══ Data lines
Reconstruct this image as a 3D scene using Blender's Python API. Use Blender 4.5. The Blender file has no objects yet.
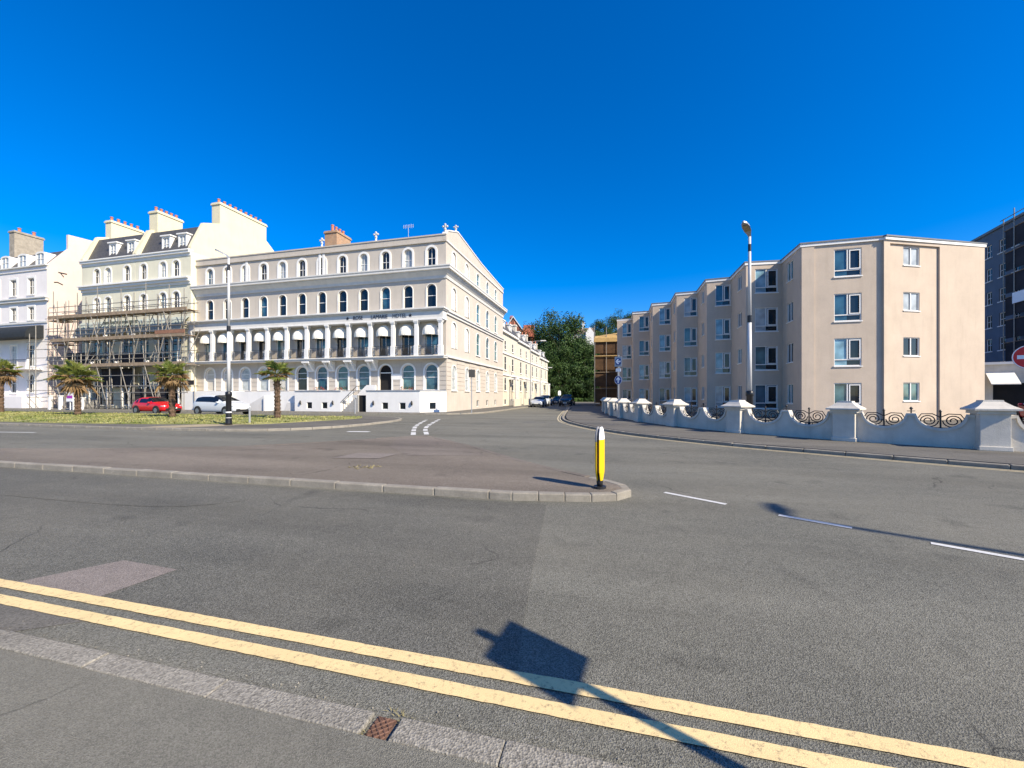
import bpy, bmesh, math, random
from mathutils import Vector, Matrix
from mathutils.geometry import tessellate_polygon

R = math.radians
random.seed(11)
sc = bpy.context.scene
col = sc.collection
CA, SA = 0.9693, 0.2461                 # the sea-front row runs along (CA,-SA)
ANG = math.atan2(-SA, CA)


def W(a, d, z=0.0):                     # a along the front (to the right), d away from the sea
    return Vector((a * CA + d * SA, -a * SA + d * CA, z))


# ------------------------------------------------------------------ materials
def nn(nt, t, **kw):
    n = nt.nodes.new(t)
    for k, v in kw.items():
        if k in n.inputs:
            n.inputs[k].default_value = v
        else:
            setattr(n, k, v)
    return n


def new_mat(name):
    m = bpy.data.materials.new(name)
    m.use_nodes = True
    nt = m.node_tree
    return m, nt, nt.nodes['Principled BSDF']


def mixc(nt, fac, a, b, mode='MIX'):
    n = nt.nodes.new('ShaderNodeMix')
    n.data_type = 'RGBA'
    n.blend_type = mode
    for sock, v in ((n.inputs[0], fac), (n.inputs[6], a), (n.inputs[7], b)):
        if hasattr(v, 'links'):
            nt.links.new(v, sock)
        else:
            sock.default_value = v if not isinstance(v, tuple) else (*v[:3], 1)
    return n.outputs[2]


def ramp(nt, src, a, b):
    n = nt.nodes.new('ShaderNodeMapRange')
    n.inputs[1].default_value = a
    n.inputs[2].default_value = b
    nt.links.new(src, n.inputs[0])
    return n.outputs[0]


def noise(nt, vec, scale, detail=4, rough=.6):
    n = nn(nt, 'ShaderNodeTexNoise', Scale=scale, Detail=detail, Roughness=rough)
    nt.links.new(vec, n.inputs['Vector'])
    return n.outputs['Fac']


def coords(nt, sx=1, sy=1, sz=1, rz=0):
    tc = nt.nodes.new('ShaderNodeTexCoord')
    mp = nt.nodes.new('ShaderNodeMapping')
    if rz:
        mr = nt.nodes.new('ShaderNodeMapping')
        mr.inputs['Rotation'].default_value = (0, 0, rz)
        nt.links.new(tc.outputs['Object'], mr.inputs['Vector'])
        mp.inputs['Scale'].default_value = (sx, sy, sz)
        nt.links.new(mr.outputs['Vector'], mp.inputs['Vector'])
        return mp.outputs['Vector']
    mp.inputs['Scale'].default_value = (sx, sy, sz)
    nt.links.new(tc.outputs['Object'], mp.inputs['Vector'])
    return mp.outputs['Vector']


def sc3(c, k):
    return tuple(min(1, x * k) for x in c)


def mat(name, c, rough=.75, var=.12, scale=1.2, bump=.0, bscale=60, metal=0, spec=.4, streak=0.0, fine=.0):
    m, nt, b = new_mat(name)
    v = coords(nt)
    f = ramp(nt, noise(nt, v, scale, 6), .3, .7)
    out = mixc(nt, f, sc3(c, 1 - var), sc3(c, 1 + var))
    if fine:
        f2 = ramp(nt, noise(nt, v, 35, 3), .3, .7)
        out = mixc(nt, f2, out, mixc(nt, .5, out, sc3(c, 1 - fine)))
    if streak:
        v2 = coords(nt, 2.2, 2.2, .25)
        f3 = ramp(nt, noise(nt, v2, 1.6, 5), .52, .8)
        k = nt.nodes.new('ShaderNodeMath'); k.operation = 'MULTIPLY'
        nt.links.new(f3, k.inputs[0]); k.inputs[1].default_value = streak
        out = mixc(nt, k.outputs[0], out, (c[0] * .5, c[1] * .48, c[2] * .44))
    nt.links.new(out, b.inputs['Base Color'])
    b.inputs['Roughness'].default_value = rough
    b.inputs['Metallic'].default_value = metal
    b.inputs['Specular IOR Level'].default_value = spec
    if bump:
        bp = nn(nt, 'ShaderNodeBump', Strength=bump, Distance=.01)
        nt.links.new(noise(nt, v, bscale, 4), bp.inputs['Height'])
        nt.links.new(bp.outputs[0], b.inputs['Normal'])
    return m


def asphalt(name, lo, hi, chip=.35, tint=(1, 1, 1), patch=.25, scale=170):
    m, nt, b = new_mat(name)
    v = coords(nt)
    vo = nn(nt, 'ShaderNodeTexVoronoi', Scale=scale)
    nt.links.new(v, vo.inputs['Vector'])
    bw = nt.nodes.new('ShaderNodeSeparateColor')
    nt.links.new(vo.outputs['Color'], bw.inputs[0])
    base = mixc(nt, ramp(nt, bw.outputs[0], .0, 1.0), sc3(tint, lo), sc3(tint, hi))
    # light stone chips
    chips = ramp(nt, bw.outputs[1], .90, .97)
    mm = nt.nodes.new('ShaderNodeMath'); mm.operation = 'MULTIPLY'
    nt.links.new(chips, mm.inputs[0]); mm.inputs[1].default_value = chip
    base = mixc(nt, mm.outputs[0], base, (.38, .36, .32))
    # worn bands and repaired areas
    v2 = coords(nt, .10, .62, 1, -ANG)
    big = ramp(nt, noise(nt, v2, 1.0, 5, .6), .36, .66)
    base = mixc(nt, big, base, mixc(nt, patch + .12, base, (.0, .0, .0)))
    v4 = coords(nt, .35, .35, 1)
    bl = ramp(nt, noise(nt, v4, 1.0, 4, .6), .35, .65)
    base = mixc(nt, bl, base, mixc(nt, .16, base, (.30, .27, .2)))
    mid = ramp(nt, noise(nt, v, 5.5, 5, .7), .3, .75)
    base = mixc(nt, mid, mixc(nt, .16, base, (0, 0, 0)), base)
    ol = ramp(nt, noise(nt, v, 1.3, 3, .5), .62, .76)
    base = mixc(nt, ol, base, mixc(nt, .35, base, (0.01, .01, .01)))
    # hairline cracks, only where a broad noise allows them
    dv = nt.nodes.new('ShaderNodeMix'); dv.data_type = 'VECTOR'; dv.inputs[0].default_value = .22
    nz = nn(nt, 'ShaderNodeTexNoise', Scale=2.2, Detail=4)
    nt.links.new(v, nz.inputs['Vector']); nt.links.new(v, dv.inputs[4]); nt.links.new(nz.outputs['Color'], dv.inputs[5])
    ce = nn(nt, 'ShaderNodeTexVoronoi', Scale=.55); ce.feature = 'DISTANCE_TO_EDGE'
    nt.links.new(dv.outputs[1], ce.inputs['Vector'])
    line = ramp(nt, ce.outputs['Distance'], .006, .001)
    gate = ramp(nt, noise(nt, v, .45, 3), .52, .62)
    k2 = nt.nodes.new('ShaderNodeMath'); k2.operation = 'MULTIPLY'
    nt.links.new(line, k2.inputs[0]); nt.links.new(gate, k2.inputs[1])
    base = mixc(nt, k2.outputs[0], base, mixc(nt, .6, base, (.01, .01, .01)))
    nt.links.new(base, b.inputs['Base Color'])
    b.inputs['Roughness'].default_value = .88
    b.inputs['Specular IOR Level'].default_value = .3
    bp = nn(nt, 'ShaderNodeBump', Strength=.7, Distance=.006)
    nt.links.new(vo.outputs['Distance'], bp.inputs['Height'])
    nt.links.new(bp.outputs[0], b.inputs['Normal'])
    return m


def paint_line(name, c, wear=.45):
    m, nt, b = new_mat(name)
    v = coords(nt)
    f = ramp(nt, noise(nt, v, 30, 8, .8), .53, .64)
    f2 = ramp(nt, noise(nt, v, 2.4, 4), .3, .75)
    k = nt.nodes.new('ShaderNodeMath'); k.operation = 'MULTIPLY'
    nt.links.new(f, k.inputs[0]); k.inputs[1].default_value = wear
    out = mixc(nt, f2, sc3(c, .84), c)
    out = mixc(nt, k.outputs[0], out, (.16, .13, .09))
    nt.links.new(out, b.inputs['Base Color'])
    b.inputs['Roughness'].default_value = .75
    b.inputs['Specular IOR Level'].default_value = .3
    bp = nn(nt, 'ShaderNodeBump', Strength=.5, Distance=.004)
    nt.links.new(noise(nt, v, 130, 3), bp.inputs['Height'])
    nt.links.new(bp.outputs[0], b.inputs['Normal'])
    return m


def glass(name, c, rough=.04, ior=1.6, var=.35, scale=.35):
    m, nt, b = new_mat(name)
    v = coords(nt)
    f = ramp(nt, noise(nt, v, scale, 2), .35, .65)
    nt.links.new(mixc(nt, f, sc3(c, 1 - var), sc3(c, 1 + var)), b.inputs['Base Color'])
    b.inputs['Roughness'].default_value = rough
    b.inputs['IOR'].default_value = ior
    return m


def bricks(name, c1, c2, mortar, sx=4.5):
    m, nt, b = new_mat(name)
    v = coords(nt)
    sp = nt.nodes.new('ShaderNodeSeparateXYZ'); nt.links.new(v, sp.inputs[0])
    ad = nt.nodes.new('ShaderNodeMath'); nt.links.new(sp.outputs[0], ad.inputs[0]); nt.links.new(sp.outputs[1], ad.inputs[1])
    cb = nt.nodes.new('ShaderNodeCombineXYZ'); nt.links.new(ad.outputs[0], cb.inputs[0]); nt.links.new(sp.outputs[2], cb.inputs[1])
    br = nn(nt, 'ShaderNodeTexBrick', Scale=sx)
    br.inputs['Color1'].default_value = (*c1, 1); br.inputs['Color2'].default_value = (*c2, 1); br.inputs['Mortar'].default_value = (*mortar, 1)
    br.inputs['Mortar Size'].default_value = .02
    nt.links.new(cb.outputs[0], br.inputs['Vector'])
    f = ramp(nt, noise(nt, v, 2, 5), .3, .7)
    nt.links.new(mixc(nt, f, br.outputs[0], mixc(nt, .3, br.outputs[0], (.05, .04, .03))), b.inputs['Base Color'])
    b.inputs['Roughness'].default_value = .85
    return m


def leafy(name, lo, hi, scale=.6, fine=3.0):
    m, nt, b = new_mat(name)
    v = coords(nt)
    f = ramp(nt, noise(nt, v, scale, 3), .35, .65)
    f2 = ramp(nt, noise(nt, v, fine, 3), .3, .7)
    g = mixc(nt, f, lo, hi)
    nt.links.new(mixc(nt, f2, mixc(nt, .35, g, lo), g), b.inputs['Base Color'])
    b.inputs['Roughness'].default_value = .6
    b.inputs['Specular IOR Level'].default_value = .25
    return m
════
Could the lines from the top of the material through the line with "return Vector((a *" be repeated exactly, pictures left out?

◆ **Full answer**:
Reconstruct this image as a 3D scene using Blender's Python API. Use Blender 4.5. The Blender file has no objects yet.
import bpy, bmesh, math, random
from mathutils import Vector, Matrix
from mathutils.geometry import tessellate_polygon

R = math.radians
random.seed(11)
sc = bpy.context.scene
col = sc.collection
CA, SA = 0.9693, 0.2461                 # the sea-front row runs along (CA,-SA)
ANG = math.atan2(-SA, CA)


def W(a, d, z=0.0):                     # a along the front (to the right), d away from the sea
    return Vector((a * CA + d * SA, -a * SA + d * CA, z))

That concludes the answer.